If, in a few years, you’re walking through downtown Yonkers and find yourself in a rain garden filled with statues memorializing anonymous slaves who lived in the city in the 17th and 18th centuries, you’ll have found the work of sculptor Vinnie Bagwell.
Within two years of taking up sculpture art in 1993, Bagwell, who is self-taught, received a commission to create the life-size sculpture of fellow Yonkers native Ella Fitzgerald that now stands in the heart of downtown. Then, in 2009, she attended an exhibit at Philipse Manor Hall in Yonkers, about the Africans the Philipse family had kept as slaves, and approached one of the exhibit’s major champions, then-City Councilwoman Patricia McDow, about the idea of the Rain Garden (enslavedafricansraingarden.org).

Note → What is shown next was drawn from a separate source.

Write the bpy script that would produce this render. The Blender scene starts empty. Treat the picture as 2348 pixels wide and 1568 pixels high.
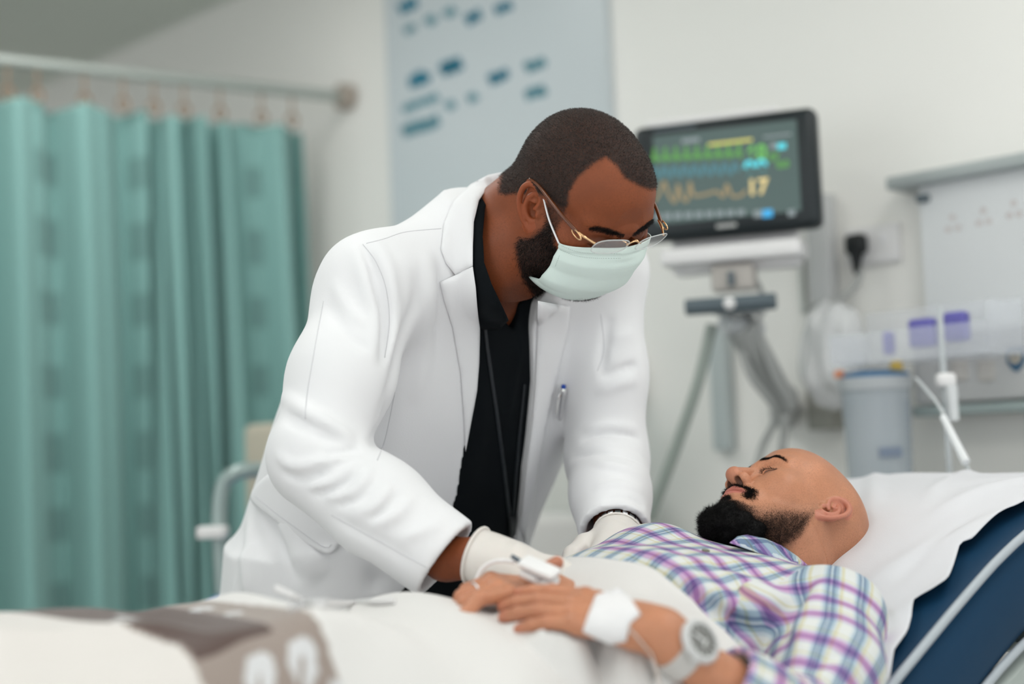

“You may have an individual like Frederick Douglass or Harriet Tubman, but I discovered there aren’t many public art projects in the country that celebrate enslaved Africans as a group,” Bagwell says. “Slavery is an epic story. It spans almost 400 years, and the question is, how are you going to tell that in a public art project?”
Her answer was a series of five, life-sized sculptures that suggested the variety of slaves’ experiences: a beautiful woman carrying water, an older woman gardening, a boatman in a suit, and two children. “My sculptures have souls of their own,” she says.
Bagwell’s process takes about six months per statue. After making one-third-size models, her next step is to enlarge and mold the model, after which she will cast the full-sized sculptures in wax and then in bronze. The entire project, located on unused land adjacent to the lawn at Philipse Manor Hall, will cost up to $1.5 million, which has to be donated. Bagwell has estimated the project will take two years to complete in total.
“It’s important for people to remember,” Bagwell says. “People sometimes prefer to forget bad aspects of history, but they should understand them, accept them, and grow from them. It’s something that people should never forget—for everyone, not just for black people. Everyone should learn about where this place came from and that it’s our responsibility to keep evolving in a positive direction.”